Saturday, January 30, 2010

Pipeline Puzzle Update: Russia Scores


The great pipeline game across the Eurasian landmass continues.  The latest moves put the Russians ahead with their South Stream pipeline project gaining more traction, while Europe's hopes to build the Nabucco pipeline seem stuck in the mud. 

Russia scored a minor coup on Jan. 29 when Russian gas giant, Gazprom, and the state-owned Hungarian Development Bank signed a deal to create a company to build the Hungarian section of the South Stream pipeline.

Hungary joined the Russian-led project (Italy's Eni is involved as well) in February 2008.

They aren't alone in teaming up with the Russians in the project.

Greece, Bulgaria, Serbia and Slovenia are also on board, and reports say Austria is expected to join soon, too.

Crucially, Turkey is in too, playing Moscow off Brussels beautifully.



At the same time, an executive at Austria's OMV has made an eye-opening statement, saying the Nabucco gas pipeline will not be built if an open season bidding process for capacity this year shows demand is too low. 

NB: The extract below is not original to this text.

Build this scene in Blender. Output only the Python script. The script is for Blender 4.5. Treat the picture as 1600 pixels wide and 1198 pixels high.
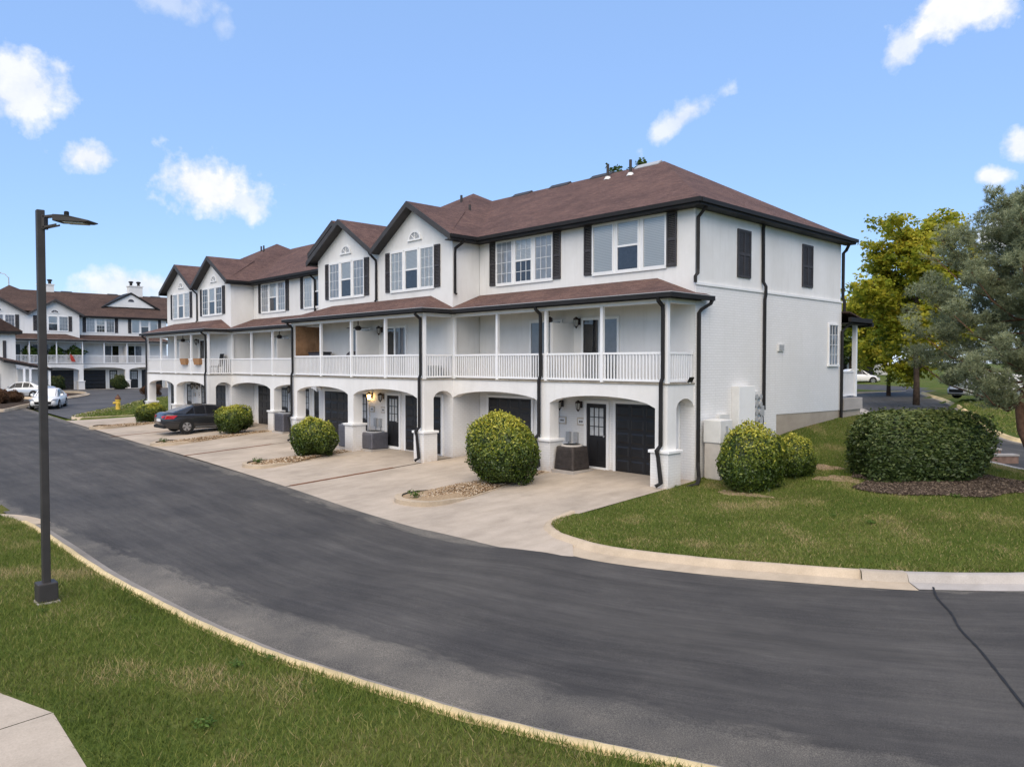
import bpy, bmesh, math, random
import numpy as np
from mathutils import Vector, Matrix, Euler
random.seed(7)
RNG = np.random.default_rng(7)
for o in list(bpy.data.objects):
    bpy.data.objects.remove(o)
SC = bpy.context.scene
COL = SC.collection
R = math.radians

# ------------------------------------------------------------------ camera
cam_d = bpy.data.cameras.new('camera')
cam = bpy.data.objects.new('camera', cam_d)
COL.objects.link(cam)
cam.location = (12.11, -18.725, 3.418)
cam.rotation_euler = (R(90 - 1.579), 0, R(46.5))
cam_d.sensor_width = 36.0
cam_d.sensor_fit = 'HORIZONTAL'
cam_d.lens = 26.45
cam_d.clip_end = 3000
SC.camera = cam

# ------------------------------------------------------------------ sky and sun
SUN_ELEV, SUN_ROT = R(52), R(144)          # sun to the front left of the facade
world = bpy.data.worlds.new('World')
SC.world = world
world.use_nodes = True
WN, WL = world.node_tree.nodes, world.node_tree.links
WN.clear()
w_out = WN.new('ShaderNodeOutputWorld')
w_bg = WN.new('ShaderNodeBackground')
w_bg.inputs['Strength'].default_value = 0.10
sky = WN.new('ShaderNodeTexSky')
sky.sky_type = 'NISHITA'
sky.sun_disc = False
sky.sun_elevation = SUN_ELEV
sky.sun_rotation = SUN_ROT
sky.air_density = 1.0
sky.dust_density = 0.2
sky.ozone_density = 4.0
CLOUD_VALUE = 4.2

def wn(kind, **kw):
    n = WN.new(kind)
    for k, v in kw.items():
        setattr(n, k, v)
    return n

def wmath(op, a, b=None, clamp=False):
    n = wn('ShaderNodeMath', operation=op, use_clamp=clamp)
    for i, v in enumerate((a, b)):
        if v is None:
            continue
        if isinstance(v, (int, float)):
            n.inputs[i].default_value = v
        else:
            WL.new(v, n.inputs[i])
    return n.outputs[0]

tc = wn('ShaderNodeTexCoord')
dirv = tc.outputs['Generated']
noi = wn('ShaderNodeTexNoise')
noi.inputs['Scale'].default_value = 24.0
noi.inputs['Detail'].default_value = 8.0
noi.inputs['Roughness'].default_value = 0.6
WL.new(dirv, noi.inputs['Vector'])
noi2 = wn('ShaderNodeTexNoise')
noi2.inputs['Scale'].default_value = 6.0
noi2.inputs['Detail'].default_value = 2.0
WL.new(dirv, noi2.inputs['Vector'])
nz = wmath('ADD', wmath('MULTIPLY', wmath('SUBTRACT', noi.outputs['Fac'], 0.5), 2.9),
           wmath('MULTIPLY', wmath('SUBTRACT', noi2.outputs['Fac'], 0.5), 1.3))

def azel(az, el):
    return Vector((-math.sin(R(az)) * math.cos(R(el)), math.cos(R(az)) * math.cos(R(el)), math.sin(R(el))))

# azimuth (left of +Y), elevation, half width, half height, tilt, opacity: small fair weather clouds all round the sky
clouds = [(79.9, 16.9, 2.9, 2.0, 6, .9), (75.7, 13.3, 2.1, .95, 10, .95), (68.6, 12.2, 3.7, 1.9, -10, 1.0), (66.0, 11.3, 2.0, 1.0, -10, .8),
          (69.9, 23.2, 2.4, 1.2, -4, .42), (67.4, 22.2, .8, 1.2, 0, .3), (33.8, 17.4, 2.5, .75, 32, .75),
          (15.4, 22.0, 4.4, 1.9, 12, 1.0), (19.3, 20.2, 1.4, 1.1, 40, .8), (14.2, 11.7, .95, .6, 0, .95), (12.6, 13.4, 1.1, .95, 0, .95),
          (13.6, 8.0, 2.0, 1.4, 0, 1.0), (73.4, 4.9, 2.6, 1.2, 0, .85), (69.5, 5.2, 2.2, .9, 0, .6)]
for k in range(9):
    clouds.append((104 + k * 29 + random.uniform(-7, 7), random.uniform(9, 30), random.uniform(3.5, 6), random.uniform(1.6, 2.8), random.uniform(-15, 25), random.uniform(.6, 1)))
mask = None
for az, el, a, b, tilt, op in clouds:
    n = azel(az, el)
    r = Vector((math.cos(R(az)), math.sin(R(az)), 0))
    u = r.cross(n).normalized()
    t = R(tilt)
    r2 = r * math.cos(t) + u * math.sin(t)
    u2 = u * math.cos(t) - r * math.sin(t)
    mp = wn('ShaderNodeMapping', vector_type='TEXTURE')
    mp.inputs['Rotation'].default_value = Matrix((n, -r2, u2)).transposed().to_euler('XYZ')
    mp.inputs['Scale'].default_value = (1e4, math.tan(R(a)), math.tan(R(b)))
    WL.new(dirv, mp.inputs['Vector'])
    ln = wn('ShaderNodeVectorMath', operation='LENGTH')
    WL.new(mp.outputs[0], ln.inputs[0])
    m = wmath('SUBTRACT', 1.12, ln.outputs['Value'])
    m = wmath('MULTIPLY', wmath('MULTIPLY', wmath('SUBTRACT', m, nz), 1.35, True), op)
    mask = m if mask is None else wmath('MAXIMUM', mask, m)
cmix = wn('ShaderNodeMix', data_type='RGBA')
WL.new(mask, cmix.inputs['Factor'])
even = wn('ShaderNodeMix', data_type='RGBA')          # evens out the step from zenith to horizon
even.inputs['Factor'].default_value = 0.68
WL.new(sky.outputs['Color'], even.inputs[6])
even.inputs[7].default_value = (1.32, 2.18, 3.95, 1)
WL.new(even.outputs[2], cmix.inputs[6])
cshade = wn('ShaderNodeMix', data_type='RGBA')
WL.new(wmath('MULTIPLY', wmath('SUBTRACT', noi.outputs['Fac'], .36), 3.6, True), cshade.inputs['Factor'])
cshade.inputs[6].default_value = (CLOUD_VALUE, CLOUD_VALUE * 1.01, CLOUD_VALUE * 1.03, 1)
cshade.inputs[7].default_value = (CLOUD_VALUE * .80, CLOUD_VALUE * .85, CLOUD_VALUE * .96, 1)
WL.new(cshade.outputs[2], cmix.inputs[7])
WL.new(cmix.outputs[2], w_bg.inputs['Color'])
WL.new(w_bg.outputs[0], w_out.inputs['Surface'])

sun_d = bpy.data.lights.new('sun', 'SUN')
sun_d.energy = 1.75
sun_d.angle = R(75)
sun_d.color = (1.0, 0.84, 0.62)
sun = bpy.data.objects.new('sun', sun_d)
COL.objects.link(sun)
# NISHITA: rotation 0 = +Y, positive turns towards +X
sdir = Vector((math.sin(SUN_ROT) * math.cos(SUN_ELEV), math.cos(SUN_ROT) * math.cos(SUN_ELEV), math.sin(SUN_ELEV)))
sun.rotation_euler = sdir.to_track_quat('Z', 'Y').to_euler()
SC.view_settings.view_transform = 'Standard'
SC.view_settings.look = 'None'
SC.view_settings.exposure = 1.3
SC.view_settings.gamma = 1.0
SC.render.engine = 'CYCLES'
world.cycles.sampling_method = 'MANUAL'
world.cycles.sample_map_resolution = 256
SC.cycles.max_bounces = 5
SC.cycles.diffuse_bounces = 3
SC.cycles.glossy_bounces = 3
SC.cycles.transmission_bounces = 3
SC.cycles.transparent_max_bounces = 8

# ------------------------------------------------------------------ material helpers
MATS = {}

class NT:
    def __init__(self, name, rough=0.6, spec=0.3):
        self.m = bpy.data.materials.new(name)
        self.m.use_nodes = True
        self.n, self.l = self.m.node_tree.nodes, self.m.node_tree.links
        self.b = self.n['Principled BSDF']
        self.b.inputs['Roughness'].default_value = rough
        self.b.inputs['Specular IOR Level'].default_value = spec
        MATS[name] = self.m

    def new(self, kind, **kw):
        n = self.n.new(kind)
        for k, v in kw.items():
            setattr(n, k, v)
        return n

    def pos(self, scale=(1, 1, 1), src='Position'):
        if src == 'Position':
            g = self.new('ShaderNodeNewGeometry').outputs['Position']
        else:
            g = self.new('ShaderNodeTexCoord').outputs[src]
        mp = self.new('ShaderNodeVectorMath', operation='MULTIPLY')
        self.l.new(g, mp.inputs[0])
        mp.inputs[1].default_value = scale
        return mp.outputs[0]

    def noise(self, vec, scale, detail=4, rough=0.55):
        n = self.new('ShaderNodeTexNoise')
        n.inputs['Scale'].default_value = scale
        n.inputs['Detail'].default_value = detail
        n.inputs['Roughness'].default_value = rough
        self.l.new(vec, n.inputs['Vector'])
        return n.outputs['Fac']

    def ramp(self, fac, stops):
        r = self.new('ShaderNodeValToRGB')
        e = r.color_ramp.elements
        while len(e) < len(stops):
            e.new(0.5)
        for el, (p, c) in zip(e, stops):
            el.position = p
            el.color = c if len(c) == 4 else (*c, 1)
        self.l.new(fac, r.inputs['Fac'])
        return r.outputs['Color']

    def mix(self, a, b, fac, blend='MIX'):
        n = self.new('ShaderNodeMix', data_type='RGBA', blend_type=blend)
        for i, v in ((6, a), (7, b)):
            if isinstance(v, tuple):
                n.inputs[i].default_value = v if len(v) == 4 else (*v, 1)
            else:
                self.l.new(v, n.inputs[i])
        if isinstance(fac, (int, float)):
            n.inputs['Factor'].default_value = fac
        else:
            self.l.new(fac, n.inputs['Factor'])
        return n.outputs[2]

    def math(self, op, a, b=0.0, clamp=False):
        n = self.new('ShaderNodeMath', operation=op, use_clamp=clamp)
        for i, v in enumerate((a, b)):
            if isinstance(v, (int, float)):
                n.inputs[i].default_value = v
            else:
                self.l.new(v, n.inputs[i])
        return n.outputs[0]

    def bump(self, h, strength=0.2, dist=0.01):
        b = self.new('ShaderNodeBump')
        b.inputs['Strength'].default_value = strength
        b.inputs['Distance'].default_value = dist
        self.l.new(h, b.inputs['Height'])
        self.l.new(b.outputs[0], self.b.inputs['Normal'])

    def col(self, c):
        if isinstance(c, tuple):
            self.b.inputs['Base Color'].default_value = c if len(c) == 4 else (*c, 1)
        else:
            self.l.new(c, self.b.inputs['Base Color'])

def flat(name, c, rough=0.5, spec=0.3, var=0.12, scale=3.0, metal=0.0, bump=0.0):
    t = NT(name, rough, spec)
    n = t.noise(t.pos(src='Position'), scale, 5, 0.6)
    lo = tuple(x * (1 - var) for x in c)
    hi = tuple(min(1, x * (1 + var)) for x in c)
    t.col(t.ramp(n, [(0.3, lo), (0.7, hi)]))
    t.b.inputs['Metallic'].default_value = metal
    if bump:
        t.bump(t.noise(t.pos(), 60, 4), bump, 0.01)
    return t.m

def mat_stucco():
    t = NT('stucco', 0.85, 0.15)
    big = t.noise(t.pos((.5, .5, .35)), 1.1, 5, .65)
    fine = t.noise(t.pos(), 34, 5, .7)
    streak = t.noise(t.pos((3, 3, .25)), 1.6, 4, .6)
    c = t.ramp(big, [(.3, (.70, .685, .655)), (.65, (.81, .80, .78))])
    c = t.mix(c, (.66, .65, .62), t.math('MULTIPLY', t.ramp(streak, [(.52, (0, 0, 0)), (.75, (1, 1, 1))]), .5))
    t.col(c)
    t.bump(t.math('ADD', fine, t.math('MULTIPLY', t.noise(t.pos(), 9, 3), .8)), .35, .012)

def brick_vec(t):
    g = t.new('ShaderNodeNewGeometry')
    s = t.new('ShaderNodeSeparateXYZ')
    t.l.new(g.outputs['Position'], s.inputs[0])
    c = t.new('ShaderNodeCombineXYZ')
    t.l.new(t.math('ADD', s.outputs[0], s.outputs[1]), c.inputs[0])
    t.l.new(s.outputs[2], c.inputs[1])
    return c.outputs[0]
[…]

Werner Auli, OMV's head of oil and gas, was talking the type of turkey you don't hear at Nabucco consortium headquarters in Vienna. 

"We will start the open season process this year, then we will get enough demand or not," Auli told an Energy Exchange gas conference in Vienna.


"If not, Nabucco will not be built, this is very simple. We are a commercial company, we are not an institution. If the demand is not there, we will not build the pipeline," he said.

A Nabucco survey of potential customers in 2008 showed demand is more than enough.
But analysts have questioned whether future gas demand will be high enough to make the 7.9 billion euro ($11 billion) project worthwhile.

The International Energy Agency said in November that the global gas market is likely to remain oversupplied until 2015 and rise by an average of 1.5 percent per year in the period to 2030.

If Russia is feeling smug, maybe they shouldn't. 

The Russian daily, Kommersant, has reported Gazprom is chewing its cuticles, worrying it could lose markets due to an unexpected surge in U.S. gas production. 

This, according to Kommersant, is due to a U.S. "revolution" in shale gas extraction. 

The Russian daily cites a Gazprom document as saying: 

"If several years ago not a single organisation known to us was forecasting the rapid growth of gas extraction in the United States, today practically all companies are discussing the prospects of shale gas extraction, which could fundamentally reshape the whole world gas market."

The Americans apparently are already creeping up on the Russians.

AFP quotes a U.S. Department of Energy as saying Russian gas production declined in 2009, while U.S. production grew 3.7 percent. 


A source close to Gazprom's board told Kommersant the company may reconsider plans to invest heavily in the Shtokman field, a project originally aimed at serving the United States and Canada, due to the rise in US production.


Russia may be ahead now, but the gas race is far from over.